Cliff was lucky this time; late 1992 saw a huge popular protest movement over
the government’s inept attempt to close a further 31 coal mines. True to form,
“Cliff and the central committee decided that in this climate a call for a
general strike would be a realistic demand”, and the next issue of Socialist Worker duly bore the heading
“General Strike Now!” La plus ca change…
Cliff
produced another revolutionary biography during these years, this time on
Trotsky. The faithful Birchall concedes that “for the most part this was not
Cliff at his best.” Yet the book revealed a spurt of anti-Leninism with our
hero “quite critical about Lenin’s argument that the revolution should be
carried out in the name of the party rather than the soviet” (pp518-9). The
fact that this position contradicted most of what he had been up to for the
last twenty-plus years did not seem to occur to the author (or indeed his
biographer).
In
1995, again at Marxism, Cliff backflipped once more; lecturing on Engels, he
“drew out” what Birchall describes as a “fundamental point”, viz that ‘the
whole history of Marxism was about learning from the working class.’ Even more
bizarrely, he ended his speech by fulminating against what had in effect been
his own long-term practice: “I can never understand the idea…that the party
teaches the class. What the hell is the party?...The dialectic means there is a
two-way street…” (p530). By early 1995 he had decided that ‘the downturn
proper’ was over; no upturn was to be expected, but the SWP briefly adopted a
rank-and-file perspective in that year. This did not, however, lead to any
lessening of the domination of the SWP in party-class relations; the present
reviewer remembers distributing leaflets promoting the rank and file paper Trade Union News on the chairs of an SWP
“rank and file” conference, only to turn round and see a small gnome-like
figure following behind and picking them up. Not much non-sectarian class
unifying going on there.
Cliff died in April 2000, an event signalling, of course,
the end of Birchall’s biography. But the conclusion provides a number of useful
pointers to how we might assess Cliff’s – and IS/SWP’s – trajectory.
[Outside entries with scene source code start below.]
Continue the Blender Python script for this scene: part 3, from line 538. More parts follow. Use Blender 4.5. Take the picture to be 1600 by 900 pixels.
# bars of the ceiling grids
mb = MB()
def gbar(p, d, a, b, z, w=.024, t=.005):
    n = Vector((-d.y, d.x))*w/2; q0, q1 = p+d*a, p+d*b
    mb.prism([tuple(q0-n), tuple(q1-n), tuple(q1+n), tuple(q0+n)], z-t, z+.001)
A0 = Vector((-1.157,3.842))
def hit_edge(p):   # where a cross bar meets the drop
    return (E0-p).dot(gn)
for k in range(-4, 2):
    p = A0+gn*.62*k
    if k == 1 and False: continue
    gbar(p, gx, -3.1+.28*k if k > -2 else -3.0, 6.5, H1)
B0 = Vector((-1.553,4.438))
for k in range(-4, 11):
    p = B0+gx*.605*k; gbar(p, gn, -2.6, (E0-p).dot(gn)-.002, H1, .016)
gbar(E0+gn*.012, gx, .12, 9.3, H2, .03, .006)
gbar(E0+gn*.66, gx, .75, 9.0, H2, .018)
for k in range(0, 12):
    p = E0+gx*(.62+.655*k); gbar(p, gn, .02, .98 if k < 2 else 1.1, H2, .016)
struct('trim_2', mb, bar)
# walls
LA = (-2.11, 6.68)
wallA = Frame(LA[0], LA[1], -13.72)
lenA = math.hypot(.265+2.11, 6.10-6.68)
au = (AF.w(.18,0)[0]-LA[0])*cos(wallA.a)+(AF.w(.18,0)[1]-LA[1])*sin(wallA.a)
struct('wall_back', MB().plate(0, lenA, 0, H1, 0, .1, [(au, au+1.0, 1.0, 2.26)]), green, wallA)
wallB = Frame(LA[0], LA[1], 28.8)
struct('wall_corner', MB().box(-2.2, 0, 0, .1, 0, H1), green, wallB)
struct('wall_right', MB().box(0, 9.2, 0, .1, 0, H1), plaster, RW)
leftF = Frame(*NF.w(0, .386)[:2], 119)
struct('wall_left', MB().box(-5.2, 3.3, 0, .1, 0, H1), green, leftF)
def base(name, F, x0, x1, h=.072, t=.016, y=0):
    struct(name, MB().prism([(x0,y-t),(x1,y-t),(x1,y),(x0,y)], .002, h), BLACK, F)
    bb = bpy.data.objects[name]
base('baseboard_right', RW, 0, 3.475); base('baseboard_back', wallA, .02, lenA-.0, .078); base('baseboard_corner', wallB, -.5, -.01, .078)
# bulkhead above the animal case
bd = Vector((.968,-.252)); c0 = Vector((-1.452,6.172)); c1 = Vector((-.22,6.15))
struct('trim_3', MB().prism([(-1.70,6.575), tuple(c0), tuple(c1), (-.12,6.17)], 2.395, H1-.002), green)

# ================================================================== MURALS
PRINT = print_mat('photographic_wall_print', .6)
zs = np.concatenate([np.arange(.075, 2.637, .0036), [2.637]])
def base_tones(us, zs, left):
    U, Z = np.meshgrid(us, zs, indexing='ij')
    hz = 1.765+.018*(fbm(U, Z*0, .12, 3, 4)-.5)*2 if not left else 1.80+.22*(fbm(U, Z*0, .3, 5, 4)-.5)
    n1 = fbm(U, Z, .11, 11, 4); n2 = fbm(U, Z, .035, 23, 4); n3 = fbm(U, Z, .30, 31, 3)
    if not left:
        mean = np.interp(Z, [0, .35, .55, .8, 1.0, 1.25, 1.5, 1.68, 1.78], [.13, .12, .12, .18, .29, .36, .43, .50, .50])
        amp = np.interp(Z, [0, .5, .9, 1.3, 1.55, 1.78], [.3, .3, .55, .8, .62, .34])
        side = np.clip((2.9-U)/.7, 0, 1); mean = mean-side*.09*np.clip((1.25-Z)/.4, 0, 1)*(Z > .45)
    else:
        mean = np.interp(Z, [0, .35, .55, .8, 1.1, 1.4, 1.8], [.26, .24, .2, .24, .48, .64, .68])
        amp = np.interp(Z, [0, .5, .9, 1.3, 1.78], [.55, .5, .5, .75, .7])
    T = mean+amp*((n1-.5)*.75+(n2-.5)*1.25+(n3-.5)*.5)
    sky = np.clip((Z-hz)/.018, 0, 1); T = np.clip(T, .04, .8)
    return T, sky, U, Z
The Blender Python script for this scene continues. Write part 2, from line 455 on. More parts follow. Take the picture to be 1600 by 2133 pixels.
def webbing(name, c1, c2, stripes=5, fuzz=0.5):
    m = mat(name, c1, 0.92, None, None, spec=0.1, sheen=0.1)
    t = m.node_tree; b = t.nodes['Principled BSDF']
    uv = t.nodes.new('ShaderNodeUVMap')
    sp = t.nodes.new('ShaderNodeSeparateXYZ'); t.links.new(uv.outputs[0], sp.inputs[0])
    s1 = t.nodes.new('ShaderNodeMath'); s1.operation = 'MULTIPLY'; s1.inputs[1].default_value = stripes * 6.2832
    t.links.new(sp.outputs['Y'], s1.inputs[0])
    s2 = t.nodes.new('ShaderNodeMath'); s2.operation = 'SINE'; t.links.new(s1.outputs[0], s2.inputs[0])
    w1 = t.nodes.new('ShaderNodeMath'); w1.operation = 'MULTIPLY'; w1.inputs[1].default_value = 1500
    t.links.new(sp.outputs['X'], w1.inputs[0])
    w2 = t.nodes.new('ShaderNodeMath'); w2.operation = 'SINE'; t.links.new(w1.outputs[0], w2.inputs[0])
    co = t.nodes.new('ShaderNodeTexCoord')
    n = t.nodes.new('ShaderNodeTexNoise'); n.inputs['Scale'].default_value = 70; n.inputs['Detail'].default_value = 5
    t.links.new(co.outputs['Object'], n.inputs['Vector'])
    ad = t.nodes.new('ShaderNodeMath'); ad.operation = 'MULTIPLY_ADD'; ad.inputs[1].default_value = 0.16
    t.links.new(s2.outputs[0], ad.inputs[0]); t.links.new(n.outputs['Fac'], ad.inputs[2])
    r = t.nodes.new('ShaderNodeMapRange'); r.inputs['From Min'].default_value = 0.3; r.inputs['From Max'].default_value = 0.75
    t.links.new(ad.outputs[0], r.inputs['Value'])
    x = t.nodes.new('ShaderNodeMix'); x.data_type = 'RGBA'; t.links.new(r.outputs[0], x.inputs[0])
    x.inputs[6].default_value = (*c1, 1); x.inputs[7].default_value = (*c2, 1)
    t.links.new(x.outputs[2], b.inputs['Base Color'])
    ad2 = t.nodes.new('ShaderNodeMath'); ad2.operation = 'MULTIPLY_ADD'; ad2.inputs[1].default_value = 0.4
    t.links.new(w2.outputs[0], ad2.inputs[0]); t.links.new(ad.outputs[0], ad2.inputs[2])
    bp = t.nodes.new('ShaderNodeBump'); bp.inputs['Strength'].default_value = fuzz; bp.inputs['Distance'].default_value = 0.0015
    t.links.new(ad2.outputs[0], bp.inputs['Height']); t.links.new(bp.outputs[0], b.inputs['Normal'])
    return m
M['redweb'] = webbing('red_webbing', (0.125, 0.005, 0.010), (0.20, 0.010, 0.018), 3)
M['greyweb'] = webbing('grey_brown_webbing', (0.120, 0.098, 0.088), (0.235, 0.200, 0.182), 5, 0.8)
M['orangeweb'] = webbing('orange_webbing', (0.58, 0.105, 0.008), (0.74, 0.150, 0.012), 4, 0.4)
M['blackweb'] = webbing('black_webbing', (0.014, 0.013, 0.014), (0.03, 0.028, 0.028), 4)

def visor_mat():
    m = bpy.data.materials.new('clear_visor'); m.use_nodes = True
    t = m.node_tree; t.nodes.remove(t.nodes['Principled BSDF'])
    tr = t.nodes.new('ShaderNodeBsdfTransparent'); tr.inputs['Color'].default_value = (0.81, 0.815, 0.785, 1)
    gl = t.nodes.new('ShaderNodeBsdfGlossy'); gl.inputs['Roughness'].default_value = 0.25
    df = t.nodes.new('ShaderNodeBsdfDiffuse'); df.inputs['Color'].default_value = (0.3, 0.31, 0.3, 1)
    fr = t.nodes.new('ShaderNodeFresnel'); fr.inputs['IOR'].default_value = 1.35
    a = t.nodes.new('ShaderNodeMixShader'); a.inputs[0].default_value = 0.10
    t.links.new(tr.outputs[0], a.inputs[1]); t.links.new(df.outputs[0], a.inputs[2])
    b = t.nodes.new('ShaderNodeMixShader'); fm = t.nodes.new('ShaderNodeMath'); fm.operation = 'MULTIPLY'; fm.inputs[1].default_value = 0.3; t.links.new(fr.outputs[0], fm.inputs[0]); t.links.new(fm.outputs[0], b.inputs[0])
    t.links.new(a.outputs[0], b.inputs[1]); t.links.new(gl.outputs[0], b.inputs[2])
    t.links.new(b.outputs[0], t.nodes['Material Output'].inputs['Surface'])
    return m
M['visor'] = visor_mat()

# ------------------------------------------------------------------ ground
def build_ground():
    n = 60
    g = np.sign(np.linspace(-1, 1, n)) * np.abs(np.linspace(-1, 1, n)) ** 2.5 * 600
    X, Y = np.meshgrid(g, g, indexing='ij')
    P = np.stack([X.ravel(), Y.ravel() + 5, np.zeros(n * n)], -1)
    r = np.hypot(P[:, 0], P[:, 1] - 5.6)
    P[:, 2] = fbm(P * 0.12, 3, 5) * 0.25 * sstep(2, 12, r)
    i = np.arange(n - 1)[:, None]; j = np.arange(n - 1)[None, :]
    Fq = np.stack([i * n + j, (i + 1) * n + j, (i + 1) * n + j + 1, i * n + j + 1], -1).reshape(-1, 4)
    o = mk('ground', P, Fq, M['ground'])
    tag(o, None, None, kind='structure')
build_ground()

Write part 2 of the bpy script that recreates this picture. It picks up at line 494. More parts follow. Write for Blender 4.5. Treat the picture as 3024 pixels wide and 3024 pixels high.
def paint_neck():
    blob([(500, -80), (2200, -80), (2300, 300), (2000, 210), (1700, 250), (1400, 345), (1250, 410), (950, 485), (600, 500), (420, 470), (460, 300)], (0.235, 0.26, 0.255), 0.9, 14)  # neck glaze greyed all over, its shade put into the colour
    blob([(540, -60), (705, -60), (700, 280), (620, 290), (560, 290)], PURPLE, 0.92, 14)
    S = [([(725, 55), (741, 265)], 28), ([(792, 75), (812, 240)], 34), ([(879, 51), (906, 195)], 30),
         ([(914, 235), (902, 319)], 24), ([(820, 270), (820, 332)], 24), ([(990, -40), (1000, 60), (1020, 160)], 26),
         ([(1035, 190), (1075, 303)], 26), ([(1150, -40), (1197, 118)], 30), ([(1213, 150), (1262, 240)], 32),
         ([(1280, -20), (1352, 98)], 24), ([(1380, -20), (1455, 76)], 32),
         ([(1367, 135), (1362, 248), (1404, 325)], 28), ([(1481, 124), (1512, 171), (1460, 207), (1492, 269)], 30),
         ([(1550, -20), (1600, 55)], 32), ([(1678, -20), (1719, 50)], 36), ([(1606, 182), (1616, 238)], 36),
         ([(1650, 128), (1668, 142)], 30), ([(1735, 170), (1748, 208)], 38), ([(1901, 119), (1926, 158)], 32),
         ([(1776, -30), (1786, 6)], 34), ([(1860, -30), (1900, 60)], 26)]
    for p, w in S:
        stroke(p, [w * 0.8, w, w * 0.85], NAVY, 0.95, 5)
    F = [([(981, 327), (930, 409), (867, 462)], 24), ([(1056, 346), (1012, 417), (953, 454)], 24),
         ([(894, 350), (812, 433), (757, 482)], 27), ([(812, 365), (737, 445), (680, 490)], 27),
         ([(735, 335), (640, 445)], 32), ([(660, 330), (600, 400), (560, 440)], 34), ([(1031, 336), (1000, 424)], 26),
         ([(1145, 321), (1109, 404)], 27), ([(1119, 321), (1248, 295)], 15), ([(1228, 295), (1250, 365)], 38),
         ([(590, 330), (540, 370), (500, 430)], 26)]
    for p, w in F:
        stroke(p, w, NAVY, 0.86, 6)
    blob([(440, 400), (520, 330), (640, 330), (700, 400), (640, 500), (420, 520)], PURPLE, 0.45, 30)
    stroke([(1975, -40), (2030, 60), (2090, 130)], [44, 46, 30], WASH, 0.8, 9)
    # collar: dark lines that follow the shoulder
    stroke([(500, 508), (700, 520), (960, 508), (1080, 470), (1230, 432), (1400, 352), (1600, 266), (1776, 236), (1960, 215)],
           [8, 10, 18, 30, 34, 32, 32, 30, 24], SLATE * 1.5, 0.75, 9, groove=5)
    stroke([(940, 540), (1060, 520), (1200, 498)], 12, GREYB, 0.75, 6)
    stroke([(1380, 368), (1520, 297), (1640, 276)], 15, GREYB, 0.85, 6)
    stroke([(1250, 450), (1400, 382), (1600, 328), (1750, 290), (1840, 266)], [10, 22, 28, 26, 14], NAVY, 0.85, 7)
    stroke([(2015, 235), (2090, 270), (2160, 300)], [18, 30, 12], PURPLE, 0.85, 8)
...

The
outlook is not promising; for Birchall at least, “Cliff’s major theoretical
contribution was the analysis of state capitalism” (p554). It is true that our[iii] cynicism as to the true nature of
“socialism” in Russia meant that “Cliff’s followers were relatively immune to
any sense of defeat” while “The collapse of ‘actually existing socialism’ after
1989 led to demoralisation among many sections of the left…” Fine, but 20-odd
years later the issue somehow lacks centrality, while for some of us at least
the issue of how socialists relate to the working-class vanguard remains as
central as ever.
The sense of other-universesness continues when we
discover that Cliff’s, or at least the SWP’s, “most visible success was the
anti-Nazi League” (p556). And perhaps the most arcane “tribute” comes with
Birchall’s recollection : “In the 1990s someone from one of the SWP’s rivals
characterised the party’s mode of operation as, ‘If it moves, recruit it; if it
doesn’t move, stick a poster on it.’ ”.
Astoundingly,
Birchall comments “It was meant as a
slander, but may serve as a tribute” (p557). Perhaps this final conundrum
should stand as an epitaph to “the biggest small mass party” in Britain?